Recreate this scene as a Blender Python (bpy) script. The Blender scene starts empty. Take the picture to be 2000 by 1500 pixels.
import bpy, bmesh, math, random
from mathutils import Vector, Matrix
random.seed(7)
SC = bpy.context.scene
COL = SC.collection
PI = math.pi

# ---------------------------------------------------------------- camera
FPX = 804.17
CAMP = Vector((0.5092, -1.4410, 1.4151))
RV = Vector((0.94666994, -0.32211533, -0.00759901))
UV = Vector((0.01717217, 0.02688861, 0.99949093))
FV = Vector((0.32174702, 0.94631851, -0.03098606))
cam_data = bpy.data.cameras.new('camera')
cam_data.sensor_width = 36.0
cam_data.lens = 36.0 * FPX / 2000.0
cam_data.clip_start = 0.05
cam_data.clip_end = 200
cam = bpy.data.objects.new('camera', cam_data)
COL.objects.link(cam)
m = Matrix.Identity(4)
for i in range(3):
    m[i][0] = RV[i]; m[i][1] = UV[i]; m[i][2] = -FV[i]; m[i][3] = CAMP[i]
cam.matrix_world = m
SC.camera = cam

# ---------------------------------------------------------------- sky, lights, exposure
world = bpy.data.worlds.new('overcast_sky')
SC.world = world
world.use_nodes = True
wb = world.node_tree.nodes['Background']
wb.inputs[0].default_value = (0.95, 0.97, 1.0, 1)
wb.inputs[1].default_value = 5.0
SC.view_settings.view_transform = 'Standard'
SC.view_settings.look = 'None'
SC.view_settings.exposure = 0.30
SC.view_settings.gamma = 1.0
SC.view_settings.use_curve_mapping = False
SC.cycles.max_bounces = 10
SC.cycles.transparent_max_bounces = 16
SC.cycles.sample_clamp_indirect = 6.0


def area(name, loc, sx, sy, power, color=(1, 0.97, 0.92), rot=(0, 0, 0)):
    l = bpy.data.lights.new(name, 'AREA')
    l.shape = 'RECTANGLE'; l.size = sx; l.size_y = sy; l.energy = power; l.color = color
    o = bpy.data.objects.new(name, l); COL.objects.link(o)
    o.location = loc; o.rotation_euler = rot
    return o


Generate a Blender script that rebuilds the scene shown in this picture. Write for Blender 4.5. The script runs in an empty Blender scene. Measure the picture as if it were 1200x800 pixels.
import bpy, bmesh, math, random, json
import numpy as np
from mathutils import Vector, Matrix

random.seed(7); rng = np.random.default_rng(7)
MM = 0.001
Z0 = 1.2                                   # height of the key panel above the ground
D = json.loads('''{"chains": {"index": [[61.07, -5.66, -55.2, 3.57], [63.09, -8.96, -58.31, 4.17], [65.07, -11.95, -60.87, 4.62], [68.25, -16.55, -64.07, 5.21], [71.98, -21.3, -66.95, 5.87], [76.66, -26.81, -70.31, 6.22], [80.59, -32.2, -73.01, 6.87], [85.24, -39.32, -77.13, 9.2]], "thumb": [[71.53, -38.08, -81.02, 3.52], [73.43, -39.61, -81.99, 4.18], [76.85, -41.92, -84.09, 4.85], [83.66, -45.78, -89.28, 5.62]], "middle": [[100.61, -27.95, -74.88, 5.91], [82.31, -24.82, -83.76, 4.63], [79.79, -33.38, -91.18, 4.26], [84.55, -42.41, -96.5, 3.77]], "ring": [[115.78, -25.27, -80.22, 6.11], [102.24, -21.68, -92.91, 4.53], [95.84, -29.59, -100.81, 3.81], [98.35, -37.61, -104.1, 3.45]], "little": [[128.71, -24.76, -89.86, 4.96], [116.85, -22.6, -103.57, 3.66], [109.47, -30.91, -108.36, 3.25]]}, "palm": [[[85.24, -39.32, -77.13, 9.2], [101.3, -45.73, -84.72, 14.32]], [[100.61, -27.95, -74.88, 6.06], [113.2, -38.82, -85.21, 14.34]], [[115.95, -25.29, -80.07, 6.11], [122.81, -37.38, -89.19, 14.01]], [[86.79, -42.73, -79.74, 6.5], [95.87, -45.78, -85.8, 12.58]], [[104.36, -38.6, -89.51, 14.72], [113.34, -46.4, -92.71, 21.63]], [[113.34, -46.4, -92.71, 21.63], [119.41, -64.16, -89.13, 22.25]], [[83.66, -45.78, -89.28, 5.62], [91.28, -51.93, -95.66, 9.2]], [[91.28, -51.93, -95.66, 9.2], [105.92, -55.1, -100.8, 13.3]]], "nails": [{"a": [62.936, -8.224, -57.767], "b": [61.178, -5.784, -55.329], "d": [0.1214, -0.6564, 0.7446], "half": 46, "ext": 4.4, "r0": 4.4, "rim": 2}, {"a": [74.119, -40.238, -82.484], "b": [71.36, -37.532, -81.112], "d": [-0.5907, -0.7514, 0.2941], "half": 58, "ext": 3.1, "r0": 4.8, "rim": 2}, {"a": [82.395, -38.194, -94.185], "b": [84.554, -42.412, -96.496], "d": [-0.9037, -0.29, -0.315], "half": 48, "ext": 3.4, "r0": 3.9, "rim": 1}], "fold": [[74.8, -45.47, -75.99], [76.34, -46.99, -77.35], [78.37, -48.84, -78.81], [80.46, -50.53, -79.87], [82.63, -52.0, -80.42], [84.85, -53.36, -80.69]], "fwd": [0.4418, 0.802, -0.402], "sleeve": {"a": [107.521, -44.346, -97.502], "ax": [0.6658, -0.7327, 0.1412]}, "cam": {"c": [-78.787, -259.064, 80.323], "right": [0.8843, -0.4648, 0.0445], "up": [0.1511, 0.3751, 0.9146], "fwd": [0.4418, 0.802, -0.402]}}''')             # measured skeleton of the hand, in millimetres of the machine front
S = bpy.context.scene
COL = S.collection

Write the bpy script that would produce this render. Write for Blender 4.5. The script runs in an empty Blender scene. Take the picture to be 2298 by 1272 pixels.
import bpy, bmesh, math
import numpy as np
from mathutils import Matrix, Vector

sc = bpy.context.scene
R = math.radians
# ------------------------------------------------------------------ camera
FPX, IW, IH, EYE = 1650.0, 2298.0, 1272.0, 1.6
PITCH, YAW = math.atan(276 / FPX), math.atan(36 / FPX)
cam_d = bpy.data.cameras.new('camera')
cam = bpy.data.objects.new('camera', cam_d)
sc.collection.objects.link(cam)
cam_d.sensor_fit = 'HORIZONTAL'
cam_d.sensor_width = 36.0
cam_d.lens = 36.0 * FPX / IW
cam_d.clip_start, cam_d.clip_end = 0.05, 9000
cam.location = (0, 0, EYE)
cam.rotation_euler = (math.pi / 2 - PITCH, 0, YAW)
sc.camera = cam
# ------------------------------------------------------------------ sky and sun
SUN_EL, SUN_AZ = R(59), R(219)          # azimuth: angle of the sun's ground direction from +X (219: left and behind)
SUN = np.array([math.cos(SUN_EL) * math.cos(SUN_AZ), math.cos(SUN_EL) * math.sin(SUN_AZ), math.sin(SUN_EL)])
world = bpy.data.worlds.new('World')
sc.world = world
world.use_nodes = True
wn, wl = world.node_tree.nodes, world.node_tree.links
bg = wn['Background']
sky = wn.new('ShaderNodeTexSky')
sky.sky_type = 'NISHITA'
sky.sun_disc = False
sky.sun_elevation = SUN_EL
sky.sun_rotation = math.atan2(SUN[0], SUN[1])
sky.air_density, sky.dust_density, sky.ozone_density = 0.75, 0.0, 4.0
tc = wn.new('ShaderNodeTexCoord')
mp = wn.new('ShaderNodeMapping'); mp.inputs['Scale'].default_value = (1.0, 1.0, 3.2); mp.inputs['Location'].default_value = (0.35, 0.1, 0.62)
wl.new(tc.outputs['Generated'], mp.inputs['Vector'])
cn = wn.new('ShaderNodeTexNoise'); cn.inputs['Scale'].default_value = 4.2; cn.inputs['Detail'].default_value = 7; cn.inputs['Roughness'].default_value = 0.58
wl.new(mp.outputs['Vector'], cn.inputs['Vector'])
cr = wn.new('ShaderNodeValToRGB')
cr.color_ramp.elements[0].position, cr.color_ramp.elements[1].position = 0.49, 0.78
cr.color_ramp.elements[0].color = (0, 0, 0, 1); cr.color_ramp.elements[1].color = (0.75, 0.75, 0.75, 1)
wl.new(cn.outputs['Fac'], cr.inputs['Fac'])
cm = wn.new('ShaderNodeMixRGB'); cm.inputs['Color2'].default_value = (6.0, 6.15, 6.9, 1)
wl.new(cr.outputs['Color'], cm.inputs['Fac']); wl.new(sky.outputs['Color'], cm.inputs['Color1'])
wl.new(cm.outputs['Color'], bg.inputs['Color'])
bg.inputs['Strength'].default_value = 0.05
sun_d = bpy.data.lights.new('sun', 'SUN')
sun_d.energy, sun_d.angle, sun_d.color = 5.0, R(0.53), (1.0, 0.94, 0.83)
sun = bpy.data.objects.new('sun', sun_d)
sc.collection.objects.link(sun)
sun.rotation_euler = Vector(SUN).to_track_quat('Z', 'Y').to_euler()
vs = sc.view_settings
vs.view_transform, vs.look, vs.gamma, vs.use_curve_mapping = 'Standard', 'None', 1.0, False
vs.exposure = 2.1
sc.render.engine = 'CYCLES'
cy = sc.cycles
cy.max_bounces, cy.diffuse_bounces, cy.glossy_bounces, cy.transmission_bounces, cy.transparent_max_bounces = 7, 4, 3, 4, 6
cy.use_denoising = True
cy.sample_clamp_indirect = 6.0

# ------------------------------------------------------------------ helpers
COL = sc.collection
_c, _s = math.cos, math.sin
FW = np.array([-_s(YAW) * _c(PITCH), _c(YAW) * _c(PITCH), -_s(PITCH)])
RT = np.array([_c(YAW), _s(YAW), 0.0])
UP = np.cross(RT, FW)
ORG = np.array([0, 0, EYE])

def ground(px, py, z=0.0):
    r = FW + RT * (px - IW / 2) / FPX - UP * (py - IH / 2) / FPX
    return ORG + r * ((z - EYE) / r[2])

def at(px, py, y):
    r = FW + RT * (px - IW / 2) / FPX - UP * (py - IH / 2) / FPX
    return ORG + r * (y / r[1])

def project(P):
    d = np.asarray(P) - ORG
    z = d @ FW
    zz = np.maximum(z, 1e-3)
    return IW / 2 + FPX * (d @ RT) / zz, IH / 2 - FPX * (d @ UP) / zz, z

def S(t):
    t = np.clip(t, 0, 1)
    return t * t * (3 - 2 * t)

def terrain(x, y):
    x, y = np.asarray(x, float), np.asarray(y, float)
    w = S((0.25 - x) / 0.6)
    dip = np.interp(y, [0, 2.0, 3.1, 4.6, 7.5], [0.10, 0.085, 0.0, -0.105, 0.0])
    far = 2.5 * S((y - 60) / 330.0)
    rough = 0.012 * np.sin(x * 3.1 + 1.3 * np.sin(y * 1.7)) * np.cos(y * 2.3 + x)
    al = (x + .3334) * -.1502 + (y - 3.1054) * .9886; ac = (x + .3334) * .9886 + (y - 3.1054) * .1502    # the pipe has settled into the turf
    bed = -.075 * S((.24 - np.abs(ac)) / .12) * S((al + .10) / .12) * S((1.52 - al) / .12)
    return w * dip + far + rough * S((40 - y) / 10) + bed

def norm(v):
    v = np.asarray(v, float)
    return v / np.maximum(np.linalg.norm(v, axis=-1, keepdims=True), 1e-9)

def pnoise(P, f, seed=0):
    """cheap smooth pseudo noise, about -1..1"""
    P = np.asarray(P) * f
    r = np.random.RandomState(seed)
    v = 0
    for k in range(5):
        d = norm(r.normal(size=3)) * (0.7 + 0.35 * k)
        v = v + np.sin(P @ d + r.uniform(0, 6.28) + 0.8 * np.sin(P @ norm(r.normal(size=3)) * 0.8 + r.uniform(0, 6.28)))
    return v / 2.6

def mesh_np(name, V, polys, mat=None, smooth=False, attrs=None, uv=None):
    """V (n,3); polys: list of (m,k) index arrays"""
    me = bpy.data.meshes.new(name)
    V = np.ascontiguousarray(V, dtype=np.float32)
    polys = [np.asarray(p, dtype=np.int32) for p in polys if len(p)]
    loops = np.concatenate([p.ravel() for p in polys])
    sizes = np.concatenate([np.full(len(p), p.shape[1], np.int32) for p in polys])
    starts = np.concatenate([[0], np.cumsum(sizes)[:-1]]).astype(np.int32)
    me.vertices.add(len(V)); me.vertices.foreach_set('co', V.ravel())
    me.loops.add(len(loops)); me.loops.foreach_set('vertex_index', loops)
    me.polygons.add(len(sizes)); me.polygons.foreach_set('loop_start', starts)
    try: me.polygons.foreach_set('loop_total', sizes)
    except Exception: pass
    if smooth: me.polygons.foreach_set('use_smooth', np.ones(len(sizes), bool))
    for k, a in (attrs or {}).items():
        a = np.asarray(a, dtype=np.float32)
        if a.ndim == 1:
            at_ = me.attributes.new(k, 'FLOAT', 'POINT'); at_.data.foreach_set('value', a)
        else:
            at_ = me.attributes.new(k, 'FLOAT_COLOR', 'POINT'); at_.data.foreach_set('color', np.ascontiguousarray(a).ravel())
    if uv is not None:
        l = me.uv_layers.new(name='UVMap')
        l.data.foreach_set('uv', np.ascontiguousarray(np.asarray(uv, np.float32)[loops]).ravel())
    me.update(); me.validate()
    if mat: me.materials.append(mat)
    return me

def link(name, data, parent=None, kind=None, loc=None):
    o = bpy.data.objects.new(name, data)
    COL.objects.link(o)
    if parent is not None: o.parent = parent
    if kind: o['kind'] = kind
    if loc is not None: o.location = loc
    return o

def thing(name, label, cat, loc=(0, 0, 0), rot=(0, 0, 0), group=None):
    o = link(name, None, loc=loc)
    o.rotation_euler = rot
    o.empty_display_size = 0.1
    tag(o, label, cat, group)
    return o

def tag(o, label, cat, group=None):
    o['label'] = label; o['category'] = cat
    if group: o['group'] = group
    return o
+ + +
[To be done]
Quote exactly the lines running from the line with "Write the bpy" through the line with "from mathutils import Matrix, Vector", both ends included, and nothing more.

[Response to the task]
Write the bpy script that would produce this render. Write for Blender 4.5. The script runs in an empty Blender scene. Take the picture to be 2298 by 1272 pixels.
import bpy, bmesh, math
import numpy as np
from mathutils import Matrix, Vector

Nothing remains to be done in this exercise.